13. The system of claim 11,

wherein the communication interface is further configured to receive corrupt data of the designated domain from a corrupter large language model, wherein the corrupter large language model generates the corrupt data based on the output data of the large language model, wherein the synthesizer is further configured to:

identify, in the corrupt data, a third entity at a location in the corrupt data corresponding to a location of the first entity in the output data; and

determining that a relationship between a third concept of the ontology corresponding to the third entity and the first concept does not comply with the predefined corruption rule, wherein generating the qualified corrupt data includes, responsive to determining that the relationship does not comply with the predefined corruption rule, replacing the third concept with the first concept in the corrupt data to generate the qualified corrupt data.

14. The system of claim 11, wherein the second concept is an instance of a category concept, wherein the first concept is another instance of the category concept.

15. The system of claim 11, wherein the first concept is associated with a first node in a graph structure representing the ontology, wherein the second concept is associated with a second node within a predefined range of edges from the first node in the graph structure.

16. The system of claim 11, wherein the second concept has a relationship of co-occurrence with the first concept.

17. One or more tangible processor-readable storage media embodied with instructions for executing on one or more processors and circuits of a computing device a process for corrupting output data generated by a large language model for training a safeguard model, the process comprising:

receiving first output data of a designated domain from the large language model; and

synthesizing qualified corrupt data for training the safeguard model configured to detect errors in second output of the large language model by:

identifying a mapping of a first entity of the first output data to a first concept in an ontology corresponding to the designated domain, and

generating the qualified corrupt data by replacing the first entity in the first output data with a second entity, wherein the second entity is mapped to a second concept of the ontology that complies with predefined corruption rule relative to the first concept of the ontology.

18. The one or more tangible processor-readable storage media of claim 17, wherein the second concept is an instance of a category concept, wherein the first concept is another instance of the category concept.

19. The one or more tangible processor-readable storage media of claim 17, wherein the first concept is associated with a first node in a graph structure representing the ontology, wherein the second concept is associated with a second node within a predefined range of edges from the first node in the graph structure.
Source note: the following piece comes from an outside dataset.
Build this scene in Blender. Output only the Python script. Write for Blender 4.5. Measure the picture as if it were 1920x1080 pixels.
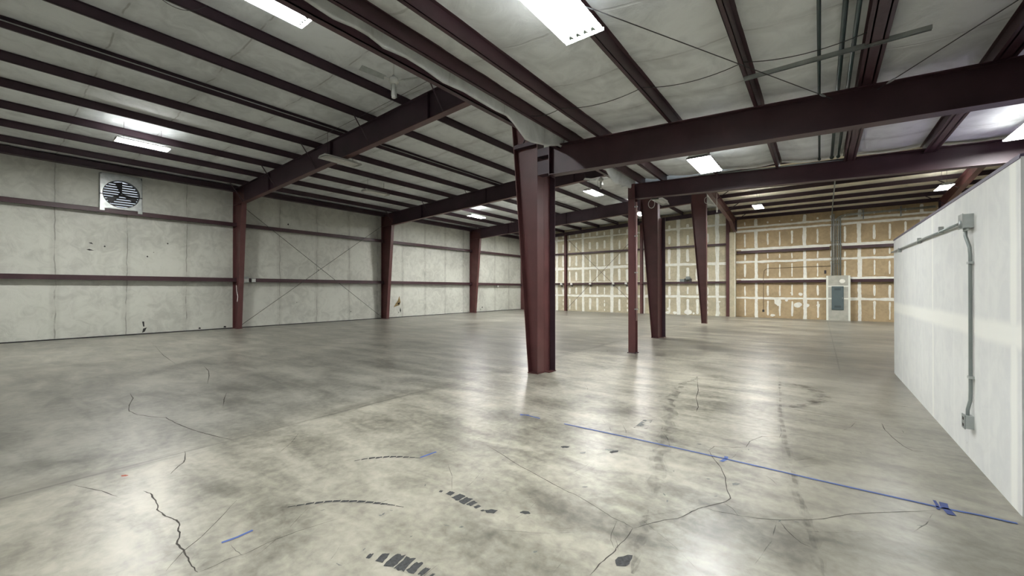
import bpy, math, random
from mathutils import Matrix, Vector
random.seed(7)
for o in list(bpy.data.objects): bpy.data.objects.remove(o)
S = bpy.context.scene
COL = S.collection
PI = math.pi

# ------------------------------------------------------------------ camera
H = 1.75
F_PX, YAW, PITCH, ROLL = 761.68, 37.157, 0.235, -0.029
y, p, r = map(math.radians, (YAW, PITCH, ROLL))
Fv = Vector((-math.sin(y)*math.cos(p), math.cos(y)*math.cos(p), math.sin(p)))
Rv = Vector((math.cos(y), math.sin(y), 0)); Uv = Rv.cross(Fv)
R2 = Rv*math.cos(r)+Uv*math.sin(r); U2 = Uv*math.cos(r)-Rv*math.sin(r)
cam = bpy.data.objects.new('camera', bpy.data.cameras.new('camera')); COL.objects.link(cam)
cam.data.sensor_width = 36; cam.data.lens = F_PX/1920*36; cam.data.clip_start = .05; cam.data.clip_end = 200
M = Matrix.Identity(4)
for i in range(3):
    M[i][0] = R2[i]; M[i][1] = U2[i]; M[i][2] = -Fv[i]
M[2][3] = H
cam.matrix_world = M
S.camera = cam

# ------------------------------------------------------------------ world, exposure
w = bpy.data.worlds.new('sky'); S.world = w; w.use_nodes = True
w.node_tree.nodes['Background'].inputs[0].default_value = (.80, .90, 1, 1)
w.node_tree.nodes['Background'].inputs[1].default_value = .9
S.view_settings.view_transform = 'Standard'; S.view_settings.look = 'None'
S.view_settings.gamma = 1; S.view_settings.use_curve_mapping = False
S.view_settings.exposure = 0.1
LAMP = 120.0          # strength of a lit fixture's lens

# ------------------------------------------------------------------ helpers
def mat(name, col, rough=.6, noise=0, nscale=3, metal=0, bump=0, bscale=8, spec=.5, emit=None, detail=5, bdist=.02):
    m = bpy.data.materials.new(name); m.use_nodes = True; nt = m.node_tree; b = nt.nodes['Principled BSDF']
    b.inputs['Base Color'].default_value = (*col, 1); b.inputs['Roughness'].default_value = rough
    b.inputs['Metallic'].default_value = metal; b.inputs['Specular IOR Level'].default_value = spec
    if emit: b.inputs['Emission Color'].default_value = (*emit[0], 1); b.inputs['Emission Strength'].default_value = emit[1]
    g = nt.nodes.new('ShaderNodeNewGeometry')
    if noise:
        n = nt.nodes.new('ShaderNodeTexNoise'); n.inputs['Scale'].default_value = nscale; n.inputs['Detail'].default_value = detail
        nt.links.new(g.outputs['Position'], n.inputs['Vector'])
        c = nt.nodes.new('ShaderNodeValToRGB')
        c.color_ramp.elements[0].position = .3; c.color_ramp.elements[1].position = .7
        c.color_ramp.elements[0].color = (*[v*(1-noise) for v in col], 1); c.color_ramp.elements[1].color = (*[min(1, v*(1+noise)) for v in col], 1)
        nt.links.new(n.outputs['Fac'], c.inputs['Fac']); nt.links.new(c.outputs['Color'], b.inputs['Base Color'])
    if bump:
        n2 = nt.nodes.new('ShaderNodeTexNoise'); n2.inputs['Scale'].default_value = bscale; n2.inputs['Detail'].default_value = 4
        nt.links.new(g.outputs['Position'], n2.inputs['Vector'])
        bp = nt.nodes.new('ShaderNodeBump'); bp.inputs['Strength'].default_value = bump; bp.inputs['Distance'].default_value = bdist
        nt.links.new(n2.outputs['Fac'], bp.inputs['Height']); nt.links.new(bp.outputs['Normal'], b.inputs['Normal'])
    return m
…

20. The one or more tangible processor-readable storage media of claim 17, the process further comprising:

receiving corrupt data of the designated domain from a corrupter large language model, wherein the corrupter large language model generates the corrupt data based on the output data of the large language model;

identifying, in the corrupt data, a third entity at a location in the corrupt data corresponding to a location of the first entity in the output data, and

determining that a relationship between a third concept of the ontology corresponding to the third entity and the first concept does not comply with the predefined corruption rule,

wherein generating the qualified corrupt data includes, responsive to determining that the relationship does not comply with the predefined corruption rule, replacing the third concept with the first concept in the corrupt data to generate the qualified corrupt data.